At Last, the Scrappy Comic Strip Part Four

Posted by Harry McCracken on October 17, 2021

You’ve been waiting for this for almost five years–or, in a way, more than 80. Or maybe not. But I hope you’ll enjoy these four examples of the ill-fated Scrappy newspaper comic strip, which seems to have failed to … well, appear in any newspapers.

Though Will Eisner and Jerry Iger couldn’t get U.S papers interested in the strip in 1937, they did sell it to comics publications overseas, including France’s Bilboquet and the U.K. and Australia’s Wags. Eventually, they lightly retouched it and ran it as “Shorty Shortcake” in Wonderworld comics. The strips below are from Wags, and as far as I know they haven’t been reprinted anywhere since their original appearance in 1938.

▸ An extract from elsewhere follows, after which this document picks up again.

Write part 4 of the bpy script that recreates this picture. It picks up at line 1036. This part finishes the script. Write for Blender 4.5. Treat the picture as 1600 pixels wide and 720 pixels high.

If you need to catch up on your Scrappy adventures, just read our earlier installments: Here are parts one, two, and three. Here’s a post in which I tried to figure out who drew the Scrappy strip. Here’s another in which I decided that Will Eisner probably had his hand in it, at least at first.

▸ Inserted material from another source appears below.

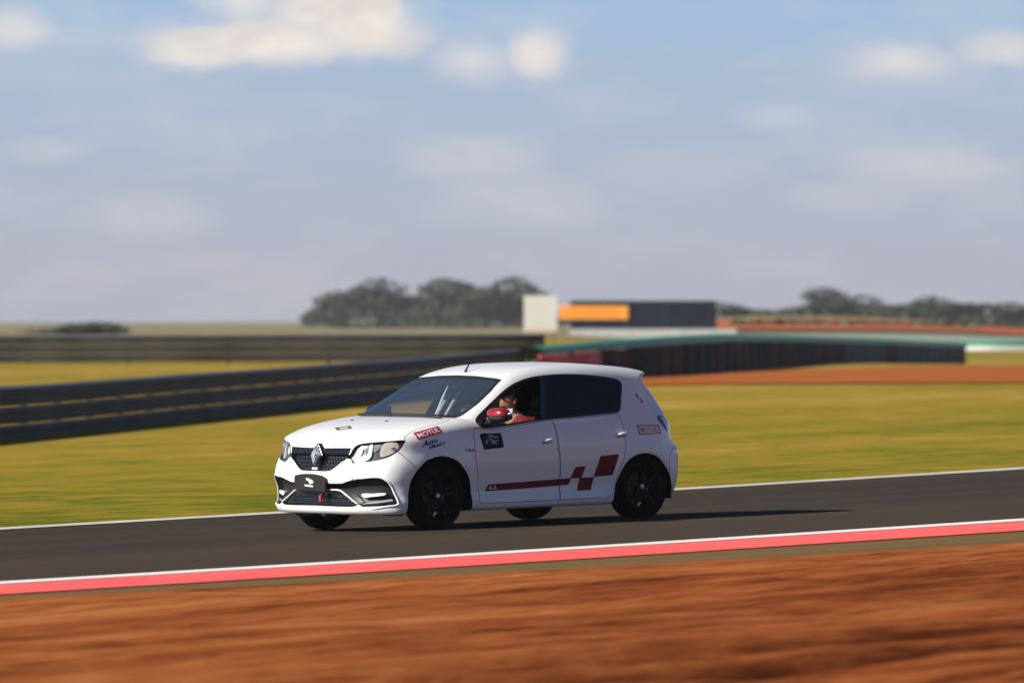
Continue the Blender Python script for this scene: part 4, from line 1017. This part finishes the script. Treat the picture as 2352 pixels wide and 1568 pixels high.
for O in ([(.718, .853), (.66, .855), (.625, .841), (.576, .842), (.588, .828), (.632, .827), (.665, .840), (.714, .840)], [(.732, .817), (.705, .817), (.737, .777), (.757, .777)], [(.705, .828), (.668, .828), (.655, .808), (.690, .806)], [(.668, .818), (.630, .806), (.582, .810), (.592, .796), (.640, .794), (.664, .802)], [(.690, .800), (.650, .796), (.610, .782), (.60, .770), (.650, .778), (.672, .776)]):
    stampmesh(O, 'y', 1, .0035, 'emblem_stroke', GRYV, ds)
DO = [P_df, P_dr]
for nm, O in (('bar', [(.745, .344), (.705, .407), (-.345, .432), (-.312, .372), (.359, .352)]), ('upper_block', [(-.330, .428), (-.388, .533), (-.517, .537), (-.474, .431)]), ('lower_block', [(-.45, .4325), (-.632, .4325), (-.597, .314), (-.418, .312)]), ('rear_block', [(-.626, .434), (-.699, .625), (-.938, .636), (-.865, .442)])):
    stampmesh(O, 'y', 1, .0022, 'stripe', DRED, dR if nm != 'bar' else car)
lettering('R.S.', [(.695, .358), (.590, .361), (.592, .395), (.685, .393)], 'y', 1, .004, 'lettering', PINK, car, .03)
rm = stampmesh([(-1.200, .896), (-1.212, .807), (-1.512, .807), (-1.492, .891)], 'y', 1, .002, 'sticker', MAUV, car, label='red framed MOTUL sticker on the rear wing')
stampmesh([(-1.218, .884), (-1.226, .819), (-1.490, .818), (-1.475, .880)], 'y', 1, .0032, 'label_field', PINK, rm)
lettering('MOTUL', [(-1.240, .832), (-1.470, .830), (-1.462, .868), (-1.236, .871)], 'y', 1, .0045, 'lettering', MAUV, rm, .01)
lettering('R', [(-1.322, 1.140), (-1.360, 1.137), (-1.362, 1.182), (-1.322, 1.187)], 'y', 1, .002, 'lettering', MAUV, car, .03); lettering('S', [(-1.352, 1.095), (-1.392, 1.097), (-1.390, 1.142), (-1.350, 1.140)], 'y', 1, .002, 'lettering', MAUV, car, .03)
def ringstamp(outer, inn):
    a, _ = cut(BASE, outer, 'z', 1, lo=.5); _, a = cut(a, inn, 'z', 1, lo=.5); mb = MB(); emit(mb, a, .002); return mb.build('bonnet_mark', GDEC, bon, xf=lean)
ringstamp([(1.772, -.02), (1.70, .105), (1.615, -.02), (1.69, -.15)], [(1.735, -.02), (1.698, .05), (1.655, -.02), (1.69, -.09)])

# cabin
m = MB(); m.box((.80, 0, .80), (.42, 1.36, .30)); m.box((.62, .37, .87), (.16, .42, .12)); m.build('dashboard', mat('dashboard', (.030, .030, .031), .8), car, bevel=.05, xf=lean)
m = MB(); P = [(.455 + .06 * math.cos(0) * 0, 0, 0)]; cen = Vector((.44, .37, .94)); tl_ = R(25)
ring = [(cen.x + .19 * math.sin(a) * math.sin(tl_) , cen.y + .19 * math.cos(a), cen.z + .19 * math.sin(a) * math.cos(tl_)) for a in np.linspace(0, 2 * math.pi, 33)]
m.tube(ring, .015, 8, cap=False); m.tube([(cen.x, cen.y - .18, cen.z), (cen.x + .01, cen.y, cen.z), (cen.x, cen.y + .18, cen.z)], .016, 6); m.tube([(cen.x, cen.y, cen.z), (cen.x + .22, cen.y, cen.z - .10)], .03, 8); m.build('steering_wheel', BLK, car, smooth=True, xf=lean)
def seat(x, y, bench=False):
    w = .48 if not bench else 1.2; m = MB()
    m.box((x, y, .42), (.50, w, .16)); m.box((x - .31, y, .74), (.14, w * .96, .60), Matrix.Rotation(R(-14), 3, 'Y'))
    for q in ([0] if not bench else [-.35, .35]): m.box((x - .405, y + q, 1.12), (.09, .25, .17), Matrix.Rotation(R(-10), 3, 'Y'))
    m.build('seat', SEAT, car, bevel=.04, xf=lean)
seat(-.02, .37); seat(.16, -.37); seat(-.82, 0, True)
m = MB(); m.box((-.16, -.665, 1.13), (.085, .03, .36), Matrix.Rotation(R(-18), 3, 'Y') @ Matrix.Rotation(R(-14), 3, 'X')); m.build('pillar_trim', LGREY, car, bevel=.008, xf=lean)
for yy in (-.33, -.45):
    m = MB(); m.tube([(.14, yy, 1.00), (.06, yy, 1.10), (-.03, yy, 1.20), (-.09, yy, 1.25)], .019, 8); m.build('harness_strap', WHT, car, smooth=True, xf=lean)
m = MB(); m.box((.30, 0, 1.305), (.03, .22, .065)); m.build('rear_view_mirror', GLOSS, car, bevel=.012, xf=lean)

# ------------------------------------------------------------------ the driver
SKIN = mat('skin', (.50, .25, .13), .55, amt=.08, scale=30); SHIRT = mat('red_shirt', (.26, .010, .014), .8, amt=.15, scale=25); CAP = mat('dark_cap', (.03, .018, .014), .85); TROU = mat('grey_trousers', (.10, .12, .11), .9)
CARM = Matrix.Translation(car.location) @ car.rotation_euler.to_matrix().to_4x4()
def skinned(name, J, E_, rad, mats, parent, sub=2, facemat=None):
    me = bpy.data.meshes.new(name); v, _ = lean(np.array([J[k] for k in J])); ix = {k: i for i, k in enumerate(J)}
    me.from_pydata(v.tolist(), [(ix[a], ix[b]) for a, b in E_], [])
    o = bpy.data.objects.new(name, me); COL.objects.link(o)
    sk = o.modifiers.new('skin', 'SKIN'); sk.use_smooth_shade = True
    for i, k in enumerate(J):
        r = rad[k]; me.skin_vertices[0].data[i].radius = r if isinstance(r, tuple) else (r, r); me.skin_vertices[0].data[i].use_root = (i == 0)
    ss = o.modifiers.new('sub', 'SUBSURF'); ss.levels = sub; ss.render_levels = sub
    dg = bpy.context.evaluated_depsgraph_get(); m2 = bpy.data.meshes.new_from_object(o.evaluated_get(dg)); bpy.data.objects.remove(o)
    m2.materials.clear()
    for m in mats: m2.materials.append(m)
    if facemat: 
        for p in m2.polygons: p.material_index = facemat(p.center)
    for p in m2.polygons: p.use_smooth = True
    o = bpy.data.objects.new(name, m2); COL.objects.link(o); o.parent = parent; return o
drv = empty('person', 'driver in red shirt and dark cap leaning forward at the steering wheel', 'person', car.location)
drv.rotation_euler = car.rotation_euler
J = dict(pelvis=(-.16, .37, .55), belly=(-.17, .37, .70), chest=(-.13, .37, .86), collar=(-.07, .37, .985), neck=(-.035, .372, 1.04), jaw=(.005, .374, 1.095), head=(.010, .375, 1.155), crown=(-.005, .375, 1.215),
         shL=(-.07, .54, .945), elL=(.10, .60, .83), wrL=(.335, .535, .985), paL=(.395, .53, 1.02), shR=(-.07, .20, .945), elR=(.12, .16, .83), wrR=(.345, .225, 1.02), paR=(.405, .235, 1.06),
         hiL=(-.10, .46, .54), knL=(.32, .49, .66), anL=(.62, .47, .36), toL=(.76, .47, .36), hiR=(-.10, .28, .54), knR=(.33, .26, .66), anR=(.63, .28, .36), toR=(.77, .28, .36), nose=(.095, .375, 1.140))
E_ = [('pelvis', 'belly'), ('belly', 'chest'), ('chest', 'collar'), ('collar', 'neck'), ('neck', 'jaw'), ('jaw', 'head'), ('head', 'crown'), ('head', 'nose'), ('collar', 'shL'), ('shL', 'elL'), ('elL', 'wrL'), ('wrL', 'paL'), ('collar', 'shR'), ('shR', 'elR'), ('elR', 'wrR'), ('wrR', 'paR'),
      ('pelvis', 'hiL'), ('hiL', 'knL'), ('knL', 'anL'), ('anL', 'toL'), ('pelvis', 'hiR'), ('hiR', 'knR'), ('knR', 'anR'), ('anR', 'toR')]
rad = dict(pelvis=.15, belly=.14, chest=(.15, .13), collar=.09, neck=.056, jaw=.070, head=.092, crown=.062, nose=.018, shL=.062, elL=.045, wrL=.030, paL=(.022, .038), shR=.062, elR=.045, wrR=.030, paR=(.022, .038), hiL=.095, knL=.062, anL=.042, toL=.036, hiR=.095, knR=.062, anR=.042, toR=.036)
for s, p, sg in (('L', J['paL'], 1), ('R', J['paR'], -1)):
    for k in range(4):
        b = (p[0] + .012, p[1] - .026 + .017 * k, p[2] + .018); q = (b[0] + .034, b[1], b[2] - .004); e = (q[0] + .012, q[1], q[2] - .026)
        J[f'f{s}{k}a'] = q; J[f'f{s}{k}b'] = e; rad[f'f{s}{k}a'] = .0085; rad[f'f{s}{k}b'] = .0075; E_ += [('pa' + s, f'f{s}{k}a'), (f'f{s}{k}a', f'f{s}{k}b')]
    J[f't{s}'] = (p[0] + .012, p[1] - sg * .045, p[2] - .006); rad[f't{s}'] = .0095; E_.append(('pa' + s, f't{s}'))
skinned('body', J, E_, rad, [SKIN], drv)
JS = dict(pelvis=(-.16, .37, .54), belly=(-.17, .37, .70), chest=(-.13, .37, .86), collar=(-.075, .37, .975), shL=(-.07, .54, .945), muL=(.03, .58, .875), shR=(-.07, .20, .945), muR=(.04, .17, .875))
skinned('shirt', JS, [('pelvis', 'belly'), ('belly', 'chest'), ('chest', 'collar'), ('collar', 'shL'), ('shL', 'muL'), ('collar', 'shR'), ('shR', 'muR')], dict(pelvis=.165, belly=.155, chest=(.165, .145), collar=.10, shL=.073, muL=.066, shR=.073, muR=.066), [SHIRT], drv)
JT = dict(pelvis=(-.16, .37, .53), hiL=(-.10, .46, .54), knL=(.32, .49, .66), anL=(.60, .47, .385), hiR=(-.10, .28, .54), knR=(.33, .26, .66), anR=(.61, .28, .385))
skinned('trousers', JT, [('pelvis', 'hiL'), ('hiL', 'knL'), ('knL', 'anL'), ('pelvis', 'hiR'), ('hiR', 'knR'), ('knR', 'anR')], dict(pelvis=.16, hiL=.105, knL=.072, anL=.052, hiR=.105, knR=.072, anR=.052), [TROU], drv)
m = MB(); superel(m, (-.008, .375, 1.205), (.104, .092, .068), 2.2, 12, zlo=-.05); m.tube([(.070, .375, 1.212), (.105, .375, 1.208), (.135, .375, 1.200)], [.045, .04, .022], 10); cp = m.build('cap', CAP, drv, smooth=True, xf=lean)
for sy in (.035, -.035):
    m = MB(); superel(m, (.086, .375 + sy, 1.155), (.012, .015, .009), 2, 6); m.build('eye', CAP, drv, smooth=True, xf=lean)
    m = MB(); superel(m, (.0, .375 + sy * 2.6, 1.145), (.022, .012, .032), 2, 6); m.build('ear', SKIN, drv, smooth=True, xf=lean)
m = MB(); m.box((.086, .375, 1.098), (.01, .05, .008)); m.build('mouth', mat('lips', (.32, .10, .08), .6), drv, xf=lean)

# ------------------------------------------------------------------ haze
def haze():
    m = bpy.data.materials.new('haze'); m.use_nodes = True; nt = m.node_tree; nt.nodes.remove(nt.nodes['Principled BSDF'])
    v = nt.nodes.new('ShaderNodeVolumePrincipled'); v.inputs['Color'].default_value = (.97, .97, 1.0, 1); v.inputs['Density'].default_value = HAZE; v.inputs['Anisotropy'].default_value = .25
    nt.links.new(v.outputs[0], nt.nodes['Material Output'].inputs['Volume'])
    b = MB(); b.box((0, 1350, 4.5), (9000, 3100, 20)); o = b.build('haze', m); tag(o, kind='stuff')
HAZE = .00012
haze()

By the time the strips below appeared, the style had morphed and I don’t have any bright ideas about who drew them–could be Eisner, could be somebody else. The one person whom we can be positive had nothing to do with them is the guy who signed them: Charles Mintz.

Except for starring Scrappy, Margy, and Yippy, these comics have almost nothing to do with the Scrappy theatrical cartoons. By this point in the chronology, even the fact that Scrappy is a small boy has stopped making sense. But whoever was drawing the strip by this point had fun and deserves at least a little belated glory. So I hope the mystery artist doesn’t remain a mystery forever.

How did the Scrappy comic strip come to be? Did Columbia approach Eisner and Iger, or did they come up with the idea? How hard did they try to sell it to newspapers before shipping it overseas? We’ll probably never know, and I’m just sorry I didn’t ask Will Eisner, who was still attending comics conventions I was also at in this century. (Don’t blame me for not seizing the opportunity: I didn’t know of his Scrappy connection at the time.)

I still have some more Scrappy strips to run, but for now, I’ll leave you with this page from Wonderworld #3 (July 1939), which repurposed the above material and claimed it involved Shorty Shortcake, Suzy, and Woofy.

2 Comments

2 comments on “At Last, the Scrappy Comic Strip Part Four

  1. Thanks for putting these up, Harry. They are well drawn and fun to read! The evil guy in the first strip reminds me of the “Phantom” character in the Oswald cartoon: “Spooks”. The revamped “Shorty Shortcake” looks a lot like Buddy. These also show a little Dick Huemer influence, don’t you think? The story is pretty good, too bad they didn’t finish it.
    Mark

  2. Thanks, Mark! I’ll try to run the remaining strips I have soon. They did complete the story. And then continued to do new “Shorty Shortcake” ones.